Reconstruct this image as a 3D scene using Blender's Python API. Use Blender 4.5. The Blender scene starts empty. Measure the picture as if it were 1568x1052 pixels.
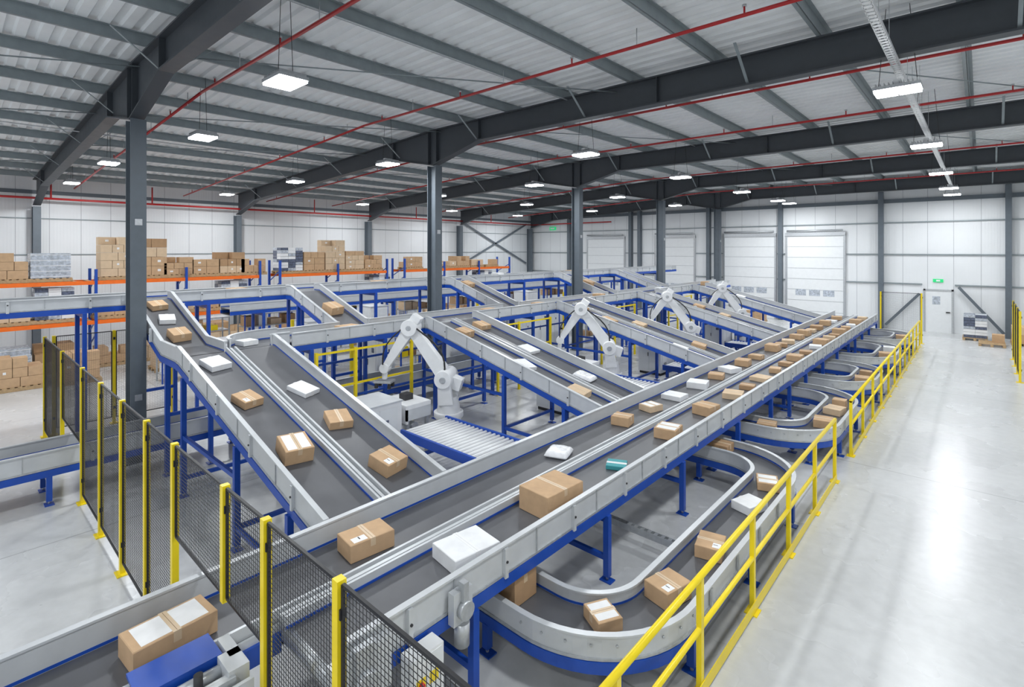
+ + + + + + +
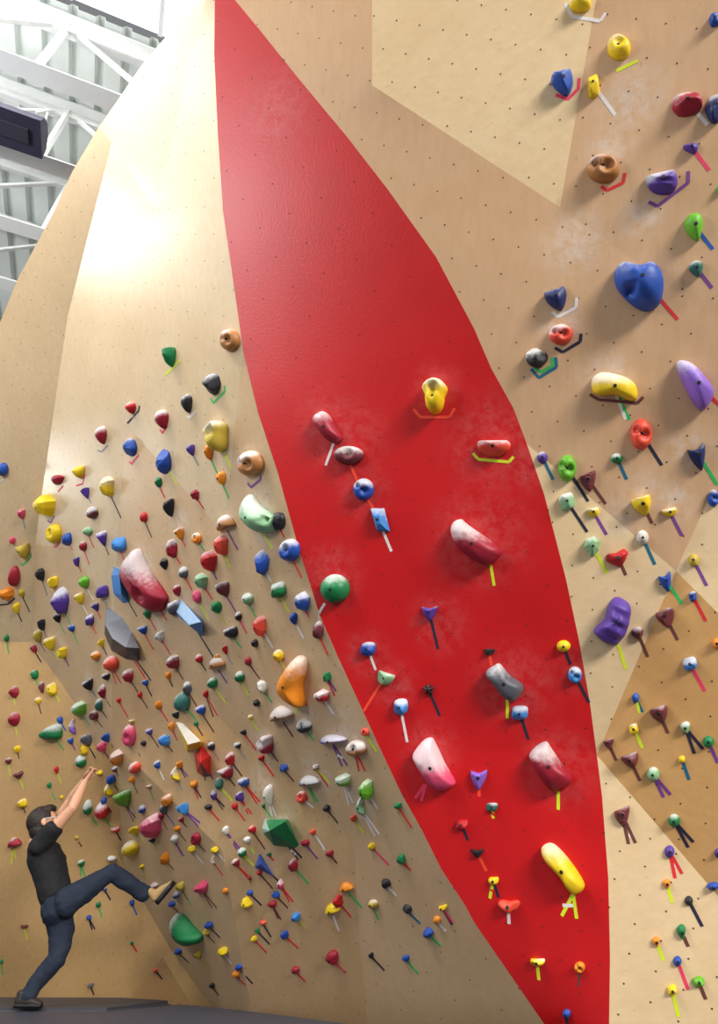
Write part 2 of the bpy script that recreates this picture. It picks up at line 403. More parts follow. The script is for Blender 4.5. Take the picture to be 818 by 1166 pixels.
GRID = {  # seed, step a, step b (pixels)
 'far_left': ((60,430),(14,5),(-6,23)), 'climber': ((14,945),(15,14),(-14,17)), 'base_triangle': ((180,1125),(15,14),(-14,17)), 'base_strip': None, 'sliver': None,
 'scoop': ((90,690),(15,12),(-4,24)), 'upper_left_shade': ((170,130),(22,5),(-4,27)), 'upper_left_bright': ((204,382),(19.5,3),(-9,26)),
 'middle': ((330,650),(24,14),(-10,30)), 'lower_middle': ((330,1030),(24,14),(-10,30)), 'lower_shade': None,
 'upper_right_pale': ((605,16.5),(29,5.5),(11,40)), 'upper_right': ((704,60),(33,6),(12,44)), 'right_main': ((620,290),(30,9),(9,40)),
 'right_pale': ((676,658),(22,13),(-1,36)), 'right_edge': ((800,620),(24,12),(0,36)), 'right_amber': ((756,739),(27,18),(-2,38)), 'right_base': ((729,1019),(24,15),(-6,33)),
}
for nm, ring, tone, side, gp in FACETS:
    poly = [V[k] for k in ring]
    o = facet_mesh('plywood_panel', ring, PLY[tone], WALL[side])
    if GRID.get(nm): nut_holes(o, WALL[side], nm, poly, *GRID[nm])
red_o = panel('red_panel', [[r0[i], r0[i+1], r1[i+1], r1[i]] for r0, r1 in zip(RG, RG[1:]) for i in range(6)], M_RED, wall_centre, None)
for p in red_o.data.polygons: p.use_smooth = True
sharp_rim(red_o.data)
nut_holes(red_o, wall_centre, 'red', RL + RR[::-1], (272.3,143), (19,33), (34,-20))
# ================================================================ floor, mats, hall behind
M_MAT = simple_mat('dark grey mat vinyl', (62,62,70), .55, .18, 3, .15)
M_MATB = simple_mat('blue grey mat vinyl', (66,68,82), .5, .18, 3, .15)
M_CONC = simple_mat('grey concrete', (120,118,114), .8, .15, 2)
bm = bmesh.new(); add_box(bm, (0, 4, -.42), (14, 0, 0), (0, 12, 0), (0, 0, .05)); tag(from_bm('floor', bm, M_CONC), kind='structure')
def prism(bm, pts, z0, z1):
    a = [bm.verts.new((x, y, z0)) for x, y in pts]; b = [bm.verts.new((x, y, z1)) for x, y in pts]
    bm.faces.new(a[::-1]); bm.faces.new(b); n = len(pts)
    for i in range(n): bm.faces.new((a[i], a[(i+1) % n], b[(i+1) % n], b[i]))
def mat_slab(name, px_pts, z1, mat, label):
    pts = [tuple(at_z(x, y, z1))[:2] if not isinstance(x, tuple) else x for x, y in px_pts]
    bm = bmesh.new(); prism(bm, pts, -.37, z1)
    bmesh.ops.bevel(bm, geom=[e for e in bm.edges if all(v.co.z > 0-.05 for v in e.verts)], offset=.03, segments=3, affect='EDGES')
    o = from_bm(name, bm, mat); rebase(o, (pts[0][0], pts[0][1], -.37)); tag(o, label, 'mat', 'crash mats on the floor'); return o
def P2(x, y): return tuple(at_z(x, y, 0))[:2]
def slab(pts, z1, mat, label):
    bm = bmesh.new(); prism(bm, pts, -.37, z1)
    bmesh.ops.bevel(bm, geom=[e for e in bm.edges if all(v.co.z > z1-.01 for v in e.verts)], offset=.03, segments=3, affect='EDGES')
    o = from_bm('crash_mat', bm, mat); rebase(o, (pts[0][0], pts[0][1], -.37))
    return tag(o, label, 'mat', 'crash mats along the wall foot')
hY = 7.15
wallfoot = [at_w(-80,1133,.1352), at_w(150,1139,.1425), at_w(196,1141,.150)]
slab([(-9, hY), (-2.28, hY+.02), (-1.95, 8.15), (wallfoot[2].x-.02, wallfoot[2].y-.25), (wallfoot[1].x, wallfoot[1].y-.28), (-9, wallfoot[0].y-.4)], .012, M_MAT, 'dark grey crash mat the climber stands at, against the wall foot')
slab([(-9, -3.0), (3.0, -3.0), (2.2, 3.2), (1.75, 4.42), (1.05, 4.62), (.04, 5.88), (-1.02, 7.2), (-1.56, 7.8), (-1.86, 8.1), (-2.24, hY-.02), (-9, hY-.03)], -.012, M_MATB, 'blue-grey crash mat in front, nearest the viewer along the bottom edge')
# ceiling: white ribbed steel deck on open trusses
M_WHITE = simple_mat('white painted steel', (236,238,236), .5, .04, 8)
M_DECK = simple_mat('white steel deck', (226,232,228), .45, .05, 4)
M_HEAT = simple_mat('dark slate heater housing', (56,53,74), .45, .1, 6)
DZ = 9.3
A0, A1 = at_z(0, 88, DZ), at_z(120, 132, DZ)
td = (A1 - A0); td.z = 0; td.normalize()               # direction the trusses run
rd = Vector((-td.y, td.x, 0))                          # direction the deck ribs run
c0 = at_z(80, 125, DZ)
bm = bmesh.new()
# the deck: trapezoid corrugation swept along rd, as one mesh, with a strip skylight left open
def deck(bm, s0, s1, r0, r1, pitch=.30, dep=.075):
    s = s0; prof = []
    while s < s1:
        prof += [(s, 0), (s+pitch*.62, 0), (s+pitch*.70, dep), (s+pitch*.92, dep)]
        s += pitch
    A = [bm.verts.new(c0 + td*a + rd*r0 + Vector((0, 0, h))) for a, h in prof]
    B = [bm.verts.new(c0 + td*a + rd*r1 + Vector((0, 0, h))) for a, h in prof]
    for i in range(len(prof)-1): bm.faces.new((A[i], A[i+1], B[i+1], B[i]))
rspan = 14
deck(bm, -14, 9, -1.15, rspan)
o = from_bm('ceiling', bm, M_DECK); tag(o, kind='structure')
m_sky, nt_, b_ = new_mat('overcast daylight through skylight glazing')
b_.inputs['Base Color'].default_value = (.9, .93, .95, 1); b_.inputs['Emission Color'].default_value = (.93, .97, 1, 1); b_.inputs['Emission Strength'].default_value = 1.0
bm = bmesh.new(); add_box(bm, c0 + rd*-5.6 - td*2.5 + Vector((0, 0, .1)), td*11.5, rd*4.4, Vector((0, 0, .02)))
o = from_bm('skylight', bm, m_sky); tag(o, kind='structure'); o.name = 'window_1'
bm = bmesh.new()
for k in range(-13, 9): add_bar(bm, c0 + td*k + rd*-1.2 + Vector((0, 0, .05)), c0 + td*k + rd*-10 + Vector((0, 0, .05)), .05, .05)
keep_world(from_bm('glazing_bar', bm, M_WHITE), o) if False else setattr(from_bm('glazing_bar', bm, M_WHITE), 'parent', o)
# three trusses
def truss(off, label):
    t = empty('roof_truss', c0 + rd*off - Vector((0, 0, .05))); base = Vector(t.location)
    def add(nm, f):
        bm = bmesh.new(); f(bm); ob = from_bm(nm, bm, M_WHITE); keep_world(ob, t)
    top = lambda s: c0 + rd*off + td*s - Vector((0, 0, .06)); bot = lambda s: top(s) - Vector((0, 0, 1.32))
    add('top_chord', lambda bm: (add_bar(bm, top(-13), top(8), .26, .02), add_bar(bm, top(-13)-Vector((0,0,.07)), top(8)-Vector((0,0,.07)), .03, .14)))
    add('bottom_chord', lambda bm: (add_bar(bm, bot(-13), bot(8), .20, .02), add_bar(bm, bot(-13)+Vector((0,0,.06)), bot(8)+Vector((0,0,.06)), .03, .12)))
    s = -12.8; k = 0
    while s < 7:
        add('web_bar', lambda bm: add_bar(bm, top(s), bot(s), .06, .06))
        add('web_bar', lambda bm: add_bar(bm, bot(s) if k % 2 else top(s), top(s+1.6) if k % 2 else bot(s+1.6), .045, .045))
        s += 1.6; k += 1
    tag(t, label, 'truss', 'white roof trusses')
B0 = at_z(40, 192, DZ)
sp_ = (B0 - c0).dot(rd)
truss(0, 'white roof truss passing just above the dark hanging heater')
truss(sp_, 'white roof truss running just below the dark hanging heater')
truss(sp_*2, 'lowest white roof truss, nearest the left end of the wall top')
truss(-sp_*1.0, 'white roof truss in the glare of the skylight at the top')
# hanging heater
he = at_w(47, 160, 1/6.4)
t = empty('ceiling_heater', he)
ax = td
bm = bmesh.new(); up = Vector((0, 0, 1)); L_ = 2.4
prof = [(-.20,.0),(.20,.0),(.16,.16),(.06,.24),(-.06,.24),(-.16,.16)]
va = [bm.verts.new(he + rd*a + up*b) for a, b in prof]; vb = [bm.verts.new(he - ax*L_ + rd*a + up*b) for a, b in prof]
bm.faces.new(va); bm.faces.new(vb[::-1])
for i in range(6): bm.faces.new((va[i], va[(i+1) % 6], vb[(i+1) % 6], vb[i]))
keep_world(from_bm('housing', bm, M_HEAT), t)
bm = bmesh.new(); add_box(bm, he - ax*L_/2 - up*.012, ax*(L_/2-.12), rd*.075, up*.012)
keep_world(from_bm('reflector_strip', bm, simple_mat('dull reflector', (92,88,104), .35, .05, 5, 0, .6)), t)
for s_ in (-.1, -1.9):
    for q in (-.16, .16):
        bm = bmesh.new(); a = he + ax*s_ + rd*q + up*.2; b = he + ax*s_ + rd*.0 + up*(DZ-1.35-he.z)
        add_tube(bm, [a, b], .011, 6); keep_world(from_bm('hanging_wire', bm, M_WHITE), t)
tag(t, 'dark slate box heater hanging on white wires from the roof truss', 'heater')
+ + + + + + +
**PROBLEM REQUIREMENTS**: Using the listing above, list every line in which the string "pixels" occurs.

**WORKED SOLUTION**:
Reconstruct this image as a 3D scene using Blender's Python API. Use Blender 4.5. The Blender scene starts empty. Measure the picture as if it were 1568x1052 pixels.
Write part 2 of the bpy script that recreates this picture. It picks up at line 403. More parts follow. The script is for Blender 4.5. Take the picture to be 818 by 1166 pixels.
GRID = {  # seed, step a, step b (pixels)